Objectives

Lesson outcomes

  • Describe reflection, refraction, and diffraction using wavefront diagrams.
  • Use ripple tank observations to explain how a change in depth changes wave speed and wavelength.
  • Predict how wavelength and gap size affect the amount of diffraction.
Syllabus

CIE 0625 syllabus points

4 linked

Lesson Notes

Student guidance and lesson notes

Overview

This lesson moves from wave vocabulary to wave behaviour.
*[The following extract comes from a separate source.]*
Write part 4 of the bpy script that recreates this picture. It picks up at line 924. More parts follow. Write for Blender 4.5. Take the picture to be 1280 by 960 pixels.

Keep every explanation tied to a wavefront diagram so you can see what changes at a boundary and what stays the same.

What You Need to Know

  • Show reflection at a plane barrier using parallel wavefronts and a normal line.
  • Model refraction as a change in speed that changes wavelength when water depth changes.
  • Use narrow gaps and edges in a ripple tank to show diffraction clearly.
  • Compare large and small gaps against the same wavelength so you can judge when spreading is greatest.

How to Work Through It

  1. Start with a retrieval task on wavelength, frequency, and wave speed so you can describe what they see in the ripple tank accurately.
  2. Demonstrate reflection and refraction in the ripple tank, pausing to sketch the matching wavefront diagrams with you.
  3. Compare diffraction through different gap widths and around an edge, then check whether you can predict the pattern before each demonstration.
  4. End with short explanation questions where you justify the pattern rather than only naming the effect.

Check Your Understanding

  • Ask which quantities change when waves enter shallower water: speed, wavelength, frequency, or all three.
  • Use a quick comparison task where you rank three gaps by the amount of diffraction for the same wavelength.

Common Mistakes

  • Thinking refraction happens because waves hit a boundary rather than because their speed changes. Keep returning to the change in depth and wavefront spacing.
  • Many assume the narrowest gap always gives the biggest pattern without relating it to wavelength. Use side-by-side diagrams with the same wavelength.
  • Diffraction is sometimes treated as only a gap effect. Include diffraction at an edge explicitly.

Next Steps

  • Set annotated wavefront diagrams for reflection, refraction, and diffraction as the main homework.
  • Carry forward the language of longitudinal versus transverse waves, because the next lesson applies it to sound.